Der Schlauchumfang ist leichter zu ermitteln, weil die Krucken mit dicker Basis sehr auffällig sind, genauso wie die ganz dünnen. Die Auslage kann man auch leichter feststellen, und mit allen diesen Merkmalen können wir draußen im Gebirge recht exakt die Trophäenstärke bestimmen.
Mazedonischer Gams
Der Gams wird in Mazedonien von Gastjägern in erster Linie in zwei Top-Gebieten im Westen (Mavrovo und Karadzica) bejagt. Die bisherige Jagdpraxis hat zu einigen Einsichten geführt, die hier kurz vorgestellt werden sollen.
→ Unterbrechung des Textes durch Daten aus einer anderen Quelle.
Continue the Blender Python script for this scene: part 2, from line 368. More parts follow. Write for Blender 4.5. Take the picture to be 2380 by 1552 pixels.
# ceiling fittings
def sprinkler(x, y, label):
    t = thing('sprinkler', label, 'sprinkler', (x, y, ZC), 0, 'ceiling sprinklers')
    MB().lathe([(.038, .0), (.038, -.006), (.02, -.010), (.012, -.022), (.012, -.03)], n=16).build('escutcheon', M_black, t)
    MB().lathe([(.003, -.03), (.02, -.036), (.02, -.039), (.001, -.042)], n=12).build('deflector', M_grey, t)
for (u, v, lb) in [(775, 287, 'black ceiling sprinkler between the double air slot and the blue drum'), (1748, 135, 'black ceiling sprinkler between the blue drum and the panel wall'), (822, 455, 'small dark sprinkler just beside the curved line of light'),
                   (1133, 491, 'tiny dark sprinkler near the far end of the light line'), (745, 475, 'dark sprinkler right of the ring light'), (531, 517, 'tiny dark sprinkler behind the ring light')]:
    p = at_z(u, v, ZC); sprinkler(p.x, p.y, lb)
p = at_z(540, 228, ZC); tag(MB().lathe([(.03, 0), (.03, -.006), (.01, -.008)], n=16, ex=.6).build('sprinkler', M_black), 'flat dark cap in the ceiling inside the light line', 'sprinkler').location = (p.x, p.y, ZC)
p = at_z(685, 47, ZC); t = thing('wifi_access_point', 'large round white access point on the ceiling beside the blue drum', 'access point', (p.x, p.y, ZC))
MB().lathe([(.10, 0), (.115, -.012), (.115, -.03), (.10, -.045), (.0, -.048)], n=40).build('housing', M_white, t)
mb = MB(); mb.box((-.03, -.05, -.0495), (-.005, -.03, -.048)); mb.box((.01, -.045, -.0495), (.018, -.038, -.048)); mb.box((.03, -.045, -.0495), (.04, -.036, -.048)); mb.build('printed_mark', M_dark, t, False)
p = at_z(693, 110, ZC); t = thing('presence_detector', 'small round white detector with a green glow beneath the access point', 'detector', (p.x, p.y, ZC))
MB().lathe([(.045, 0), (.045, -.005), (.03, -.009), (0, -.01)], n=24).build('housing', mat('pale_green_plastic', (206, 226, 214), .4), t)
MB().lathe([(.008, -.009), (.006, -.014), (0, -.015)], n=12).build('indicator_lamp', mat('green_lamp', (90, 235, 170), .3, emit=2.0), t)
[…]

In Mavrovo gibt es drei Hauptvorkommen und damit drei Hauptjagdreviere: die Gebirge Sar, Korab und Bistra. Ein Teil des Sar-Gebirges gehört zu Mavrovo, nur ist hier der Gams nicht so interessant wie in den anderen zwei Gebieten.
Jagdlich gesehen gibt es merkbare Unterschiede zwischen den Gamstrophäen in Korab und Bistra. Korab-Gams hat in der Regel etwas kürzere Krucken, dafür aber auffallend dicke Basis (was die meisten Punkte bringt). Der Bistra-Gams aus dem Radika-Canyon und den umliegenden Berghängen hat hohe Krucken und eine starke Basis, nur die Auslage ist etwas kleiner als beim Gams aus dem Korab-Gebirge.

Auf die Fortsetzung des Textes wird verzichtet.